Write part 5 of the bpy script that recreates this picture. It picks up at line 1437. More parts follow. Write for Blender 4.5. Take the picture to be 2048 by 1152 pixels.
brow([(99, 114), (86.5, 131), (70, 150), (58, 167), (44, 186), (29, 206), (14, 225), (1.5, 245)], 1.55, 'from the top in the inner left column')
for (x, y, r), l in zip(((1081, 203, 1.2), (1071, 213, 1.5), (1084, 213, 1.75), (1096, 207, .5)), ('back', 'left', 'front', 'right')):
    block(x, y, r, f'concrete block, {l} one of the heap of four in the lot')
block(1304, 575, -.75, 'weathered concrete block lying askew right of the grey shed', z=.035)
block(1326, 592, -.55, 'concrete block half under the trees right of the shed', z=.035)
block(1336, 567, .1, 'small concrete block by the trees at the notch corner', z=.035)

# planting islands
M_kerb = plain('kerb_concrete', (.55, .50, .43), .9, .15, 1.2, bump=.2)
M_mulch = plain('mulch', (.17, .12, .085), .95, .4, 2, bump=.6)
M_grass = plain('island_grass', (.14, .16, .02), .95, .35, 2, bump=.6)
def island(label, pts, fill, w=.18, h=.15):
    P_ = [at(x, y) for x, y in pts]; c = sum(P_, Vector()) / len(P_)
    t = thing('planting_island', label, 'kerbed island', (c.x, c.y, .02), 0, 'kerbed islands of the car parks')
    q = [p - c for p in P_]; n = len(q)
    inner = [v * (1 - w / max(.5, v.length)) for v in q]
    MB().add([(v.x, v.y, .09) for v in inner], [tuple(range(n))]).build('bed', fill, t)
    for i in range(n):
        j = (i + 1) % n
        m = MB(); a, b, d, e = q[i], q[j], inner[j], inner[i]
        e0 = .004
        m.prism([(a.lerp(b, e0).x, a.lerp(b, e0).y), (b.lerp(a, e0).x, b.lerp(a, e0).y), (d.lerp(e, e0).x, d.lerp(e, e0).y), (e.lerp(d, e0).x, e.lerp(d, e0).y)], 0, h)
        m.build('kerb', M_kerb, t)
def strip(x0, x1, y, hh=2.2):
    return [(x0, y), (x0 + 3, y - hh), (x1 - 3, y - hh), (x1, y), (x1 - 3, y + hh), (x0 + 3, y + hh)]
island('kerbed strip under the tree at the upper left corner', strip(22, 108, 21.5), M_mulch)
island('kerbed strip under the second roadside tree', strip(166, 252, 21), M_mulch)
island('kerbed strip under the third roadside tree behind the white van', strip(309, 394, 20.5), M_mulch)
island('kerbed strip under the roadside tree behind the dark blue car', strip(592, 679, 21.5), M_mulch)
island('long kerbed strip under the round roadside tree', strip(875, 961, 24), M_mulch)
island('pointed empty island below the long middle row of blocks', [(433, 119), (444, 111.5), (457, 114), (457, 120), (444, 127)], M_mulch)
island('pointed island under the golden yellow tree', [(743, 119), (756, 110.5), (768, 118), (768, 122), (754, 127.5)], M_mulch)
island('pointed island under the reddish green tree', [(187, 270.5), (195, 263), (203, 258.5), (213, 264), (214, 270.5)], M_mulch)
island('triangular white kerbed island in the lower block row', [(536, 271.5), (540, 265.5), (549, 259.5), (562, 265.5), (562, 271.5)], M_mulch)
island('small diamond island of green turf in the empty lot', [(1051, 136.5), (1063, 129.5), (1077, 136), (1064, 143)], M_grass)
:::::
Directions for this task
Transcribe the whole listing with nothing added or left out.

Exercise solution
Write part 5 of the bpy script that recreates this picture. It picks up at line 1437. More parts follow. Write for Blender 4.5. Take the picture to be 2048 by 1152 pixels.
brow([(99, 114), (86.5, 131), (70, 150), (58, 167), (44, 186), (29, 206), (14, 225), (1.5, 245)], 1.55, 'from the top in the inner left column')
for (x, y, r), l in zip(((1081, 203, 1.2), (1071, 213, 1.5), (1084, 213, 1.75), (1096, 207, .5)), ('back', 'left', 'front', 'right')):
    block(x, y, r, f'concrete block, {l} one of the heap of four in the lot')
block(1304, 575, -.75, 'weathered concrete block lying askew right of the grey shed', z=.035)
block(1326, 592, -.55, 'concrete block half under the trees right of the shed', z=.035)
block(1336, 567, .1, 'small concrete block by the trees at the notch corner', z=.035)

# planting islands
M_kerb = plain('kerb_concrete', (.55, .50, .43), .9, .15, 1.2, bump=.2)
M_mulch = plain('mulch', (.17, .12, .085), .95, .4, 2, bump=.6)
M_grass = plain('island_grass', (.14, .16, .02), .95, .35, 2, bump=.6)
def island(label, pts, fill, w=.18, h=.15):
    P_ = [at(x, y) for x, y in pts]; c = sum(P_, Vector()) / len(P_)
    t = thing('planting_island', label, 'kerbed island', (c.x, c.y, .02), 0, 'kerbed islands of the car parks')
    q = [p - c for p in P_]; n = len(q)
    inner = [v * (1 - w / max(.5, v.length)) for v in q]
    MB().add([(v.x, v.y, .09) for v in inner], [tuple(range(n))]).build('bed', fill, t)
    for i in range(n):
        j = (i + 1) % n
        m = MB(); a, b, d, e = q[i], q[j], inner[j], inner[i]
        e0 = .004
        m.prism([(a.lerp(b, e0).x, a.lerp(b, e0).y), (b.lerp(a, e0).x, b.lerp(a, e0).y), (d.lerp(e, e0).x, d.lerp(e, e0).y), (e.lerp(d, e0).x, e.lerp(d, e0).y)], 0, h)
        m.build('kerb', M_kerb, t)
def strip(x0, x1, y, hh=2.2):
    return [(x0, y), (x0 + 3, y - hh), (x1 - 3, y - hh), (x1, y), (x1 - 3, y + hh), (x0 + 3, y + hh)]
island('kerbed strip under the tree at the upper left corner', strip(22, 108, 21.5), M_mulch)
island('kerbed strip under the second roadside tree', strip(166, 252, 21), M_mulch)
island('kerbed strip under the third roadside tree behind the white van', strip(309, 394, 20.5), M_mulch)
island('kerbed strip under the roadside tree behind the dark blue car', strip(592, 679, 21.5), M_mulch)
island('long kerbed strip under the round roadside tree', strip(875, 961, 24), M_mulch)
island('pointed empty island below the long middle row of blocks', [(433, 119), (444, 111.5), (457, 114), (457, 120), (444, 127)], M_mulch)
island('pointed island under the golden yellow tree', [(743, 119), (756, 110.5), (768, 118), (768, 122), (754, 127.5)], M_mulch)
island('pointed island under the reddish green tree', [(187, 270.5), (195, 263), (203, 258.5), (213, 264), (214, 270.5)], M_mulch)
island('triangular white kerbed island in the lower block row', [(536, 271.5), (540, 265.5), (549, 259.5), (562, 265.5), (562, 271.5)], M_mulch)
island('small diamond island of green turf in the empty lot', [(1051, 136.5), (1063, 129.5), (1077, 136), (1064, 143)], M_grass)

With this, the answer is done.